The Good, the Ugly and the Bad1 is the Italian Spaghetti Western film directed by Sergio Leone in 1966, starred by Clint Eastwood (The Good), Lee Van Cleef (the Bad), and Eli Wallach (the Ugly). The plot rolls around three gunslingers that, while participating in many battles along the way, race each other to search luck in a cache of gold. The film’s title has entered the English language as an idiomatic expression2. The respective terms refer to upsides (The Good), down- sides (the Bad) and the parts that could, or should have been done better, but were not (the Ugly).

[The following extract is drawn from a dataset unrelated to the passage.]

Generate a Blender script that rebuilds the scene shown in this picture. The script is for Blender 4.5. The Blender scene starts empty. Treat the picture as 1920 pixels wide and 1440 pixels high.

This paper tells a similar story, which respects the same plot, but with three different protagonists. The Good represents the situation awareness (hereafter SA), a challenging approach that aims to realize artifacts being aware of what happens in the environment around them. Just like upside, SA has a view, from above, seeing all directions: collecting sensing data, analyzing them, and forecasting the near future using these data. The Ugly counterpart of this ideal situation, which the artifact wants be aware of, are big data that usually include datasets whose magnitude3 is far away of being processed by traditional techniques and that, as such, asks for methodologies able to integrate evidence from datasets of different nature, in order to automatically formulate hypotheses/models/theories that are able to predict and/or, at least, forecast, the near future. At this point of the story, it appears on the scene the Bad guy, our cognitive inspired framework. The Bad is that, since he even knowing about the ideal situation, represented by The Good, he realizes the presence of the Ugly and, well, faces a decision, even knowing that it will not be the best, but it is still important in order to mine nuggets from the buried cache of gold. As said above, he could have accomplished better his task but he didn’t. Anyway, in the light of the “The Good” inspiration, he is always available to question his believes, and as soon as the Ugly guy offers him new evidence, through new datasets, the Bad updates his attitude. In our case, the Bad will infer patterns from the data who have no claim to be the best (i.e. they are not predictive models), but they would only work as guideposts to follow at the next junctions; in other words, decisions, based upon these emerging pattern/regularities, aim only at forecasting the near future.

Section 2 introduces, more closely, the three protagonists of our story. It provides only one point of view, that is our, and, as such, the treatment is part of and not at all exhaustive. Section 2 reports on a strict and relevant related work. Otherwise, the literature on big data, and the one on techniques do deal with them, would be practically exterminated. Case studies reported are the most recent and similar to ours because of their datasets sources (i.e. Twitter), and the similar approach they employ to deal with them. Section 3 describes the overall architecture of our proposal. The goal was to have a framework, that can be easily adapted as soon as he became necessary to formulate and test new hypotheses in order to explore new domains. Section 4 reports on the framework when it is action. The modularity of the architecture allows to integrate evidence from datasets of different nature and formulate hypotheses on different domains. In this Section we show some simulations coming from USA primary elections. We are interested to know social opinions about candidates. The starting point is represented by Google Trends: then, based on them, we mine opinions on Twitter. The framework is general purpose oriented. We tuned it in order to mine opinions also for other tasks (e.g. the launch of new products, and so forth). Our objective, with these experiments, is to explicit under opinion form the information of the query that have an increasing trend in a given period of time. Otherwise, thanks to Google Trends, they would be available only searches’ peaks, which, although important to detect people interests, they say nothing regarding users’ sentiment about these trends. The opinion so extracted is then translated in a visual form in order to speed up the decision process.